Hmmm, Jym was a real cutie. And smart. I hadn’t thought about him in quite some time. Wonder what happened to him?
Anyway, I could quote Tom Robbins like people quote the Bible, chapter and verse. I carried the books around. But with more and more books (since it has been nearly 30 years), that has become impractical.
So listening to his voice, rewinding (is it still “rewinding” on CD? MP3?) to hear the neon phrases several times in a row, it occurred to me that I should make The Book of TR. Entirely personal. Subjective. Random even. My own.
I rummaged through a drawer in my desk that hoards blank books should someone in the family have a sudden need for one, picked one out (after reading a few interesting things in a few aborted books), and began.
I have pens of many colors. And as I listen to this audio-book, when a sentence or phrase hits me, I write it down in whatever seems to be its appropriate color, in some random spot in the book. As time goes on, and as I re-read other TR books, I will add other neon passages.

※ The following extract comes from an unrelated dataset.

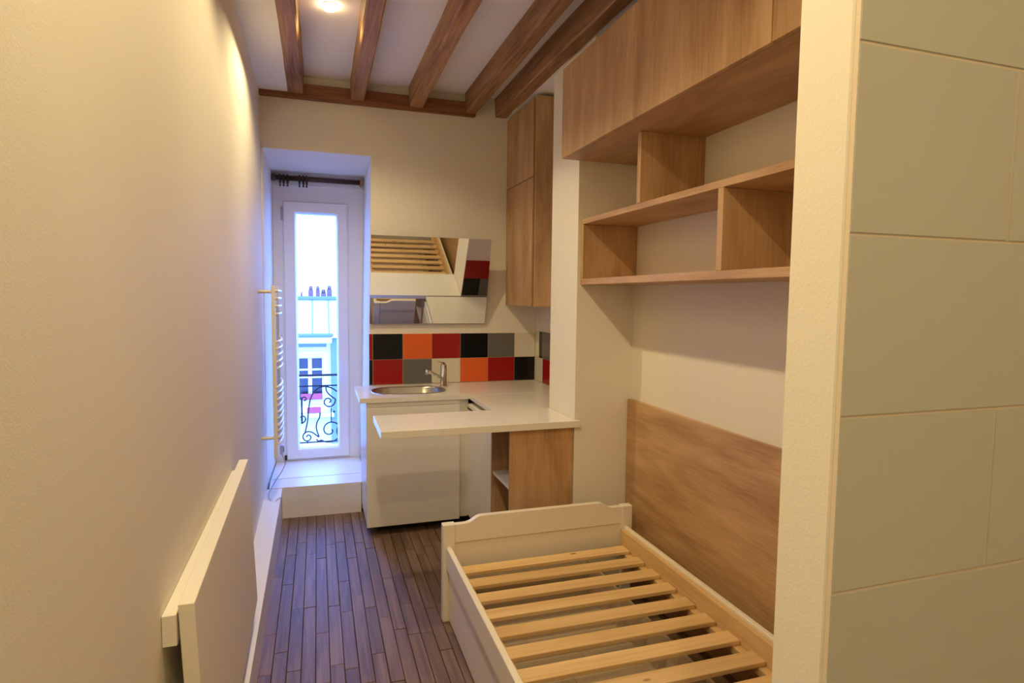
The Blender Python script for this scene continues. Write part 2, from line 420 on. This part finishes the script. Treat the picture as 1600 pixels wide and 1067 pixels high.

And then, when I am lost and in need of guidance, I can use it as Oracle. When I am distressed and in need of comfort, I can find . . . what passes for comfort in TR’s world of language. It will be my Bible of sorts. My own Gods’ Owner’s Manual. My own Hitchhiker’s Guide to the Galaxy. My own private room of the wolf mother wallpaper. My own little bit of TR that I can consult.
WWTRD?
Ok, not what would he DO exactly, but what’s the take from that corner of my psyche?